Viaggio a Tokyo – Shūkichi (Ryū Chishū) e Tomi (Higashiyama Chieko) lasciano la campagna di Onomichi per far visita ai figli a Tokyo. Arrivati nella grande metropoli, vengono accolti tiepidamente dai figli che, a fatica, sopportano la loro presenza.
Con un pretesto li mandano in una località turistica a passare il fine settimana. Solo la nuora Noriko, vedova da otto anni, li tratta con benevolenza e gentilezza. Alla fine saranno costretti a intraprendere il viaggio di ritorno verso casa.
Era il 3 novembre 1953 quando Viaggio a Tokyo usciva per la prima volta nei cinema giapponesi. Il 2015 è l’anno che riporta alla luce questa e altre cinque opere del geniale regista Ozu Yasujiro.
Restaurate e digitalizzate dalla major nipponica Shochiku, arrivano in Italia grazie alla Tucker Film. Un autore epocale, riportato nei cinema italiani a distanza di mezzo secolo perché, come disse Wim Wenders “mai prima di lui e mai dopo di lui il cinema è stato così prossimo alla sua essenza e al suo scopo ultimo”.
Viaggio a Tokyo recensione del film di Yasujiro Ozu
Un soggetto all’apparenza banale, uno stile essenziale. Sulla scia dei film del cosiddetto genere shomingeki, dedicato alla rappresentazione realistica e quotidiana delle classi popolari, allora specialità della Shochiku, proprio per questo convinta alla produzione del film.
Esaltata dalla capacità registica di Ozu, proprio l’essenzialità dell’opera ne fa una delle cose più vere e commoventi mai portate sullo schermo cinematografico.
Viaggio a Tokyo è vita vera, perciò così capace di toccare quei frammenti di esistenza che ognuno porta addosso. Così abile nel trasportare lo spettatore accanto ai visi bonari dei due anziani protagonisti, grazie all’utilizzo di camera fatto da Ozu, che la pone centralmente e in basso, proprio lì dove i personaggi usano riunirsi, inginocchiati l’uno di fronte all’altro.

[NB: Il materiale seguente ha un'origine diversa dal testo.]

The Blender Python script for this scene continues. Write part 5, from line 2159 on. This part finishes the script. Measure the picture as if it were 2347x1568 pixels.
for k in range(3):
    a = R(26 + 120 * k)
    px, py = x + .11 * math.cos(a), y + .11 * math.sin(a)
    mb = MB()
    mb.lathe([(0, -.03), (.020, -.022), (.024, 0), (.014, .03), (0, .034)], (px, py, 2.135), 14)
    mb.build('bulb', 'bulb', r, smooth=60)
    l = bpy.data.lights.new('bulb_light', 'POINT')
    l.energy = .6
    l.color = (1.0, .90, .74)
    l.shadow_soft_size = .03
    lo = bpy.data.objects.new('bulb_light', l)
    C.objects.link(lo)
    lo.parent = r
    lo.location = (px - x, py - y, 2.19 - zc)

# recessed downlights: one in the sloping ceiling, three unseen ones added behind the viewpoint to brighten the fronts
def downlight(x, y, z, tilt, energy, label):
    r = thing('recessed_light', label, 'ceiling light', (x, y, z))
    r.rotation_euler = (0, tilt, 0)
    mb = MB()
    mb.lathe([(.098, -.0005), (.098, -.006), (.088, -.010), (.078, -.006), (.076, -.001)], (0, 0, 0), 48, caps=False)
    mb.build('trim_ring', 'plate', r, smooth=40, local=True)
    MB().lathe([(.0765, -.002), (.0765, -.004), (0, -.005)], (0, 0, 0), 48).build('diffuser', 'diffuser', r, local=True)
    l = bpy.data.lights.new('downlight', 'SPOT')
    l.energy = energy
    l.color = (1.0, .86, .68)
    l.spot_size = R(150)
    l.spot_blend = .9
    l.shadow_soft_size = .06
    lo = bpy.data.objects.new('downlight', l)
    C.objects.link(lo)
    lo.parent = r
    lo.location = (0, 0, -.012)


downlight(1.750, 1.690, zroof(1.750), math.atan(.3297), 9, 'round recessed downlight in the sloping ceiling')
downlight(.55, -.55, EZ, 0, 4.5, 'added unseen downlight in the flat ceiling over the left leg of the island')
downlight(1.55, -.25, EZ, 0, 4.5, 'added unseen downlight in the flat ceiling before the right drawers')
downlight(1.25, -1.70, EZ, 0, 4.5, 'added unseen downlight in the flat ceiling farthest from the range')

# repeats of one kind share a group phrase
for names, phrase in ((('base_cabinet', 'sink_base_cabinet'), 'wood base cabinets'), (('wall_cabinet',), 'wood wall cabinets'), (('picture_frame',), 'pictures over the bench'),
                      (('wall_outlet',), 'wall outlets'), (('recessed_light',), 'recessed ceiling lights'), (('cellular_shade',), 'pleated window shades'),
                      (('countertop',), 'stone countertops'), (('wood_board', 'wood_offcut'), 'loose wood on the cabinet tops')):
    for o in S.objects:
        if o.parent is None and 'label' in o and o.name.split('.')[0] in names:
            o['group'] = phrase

Una storia familiare, che racconta l’incomunicabilità tra genitori e figli, sempre più acuita dal cambiamento dei giovani che crescono, dallo scorrere del tempo, che i long-take rappresentano così nitidamente sullo schermo.
Viaggio a Tokyo è, a tutti gli effetti, la rappresentazione del Giappone del dopoguerra. Le nuove generazioni così poco attente ai genitori e alle tradizioni, trasformate dal trasferimento dalla campagna alla metropoli.
Un passaggio dalla semplicità alla corsa allo sviluppo, dall’umanità alla disumanizzazione dei rapporti, tipica della realtà urbana.
Il viaggio è il modo degli anziani Shūkichi e Tomi di tirare le somme della propria esistenza, di osservare il distacco dei figli, senza mai dare giudizi di valore. La gentilezza della figlia più giovane, Kyōko, e della nuora Noriko sono le ultime tracce di umanità che il nuovo Giappone sembra aver preservato.
Viaggio a Tokyo è il canto della solitudine, dello scorrere del tempo, della vita e della morte. Ozu, nonostante il toccante finale, non trasforma il film in un dramma, ma in un delicato racconto con venature da commedia. Il nuovo Giappone non ha più tempo per le tradizioni, è frenetico, disumano, egoista. Eppure esistono ancora anime candide come quelle di Kyōko e Noriko. Il mutamento è la chiave. Il tempo scorre e le persone, come la società, cambiano inesorabilmente, nel bene o nel male.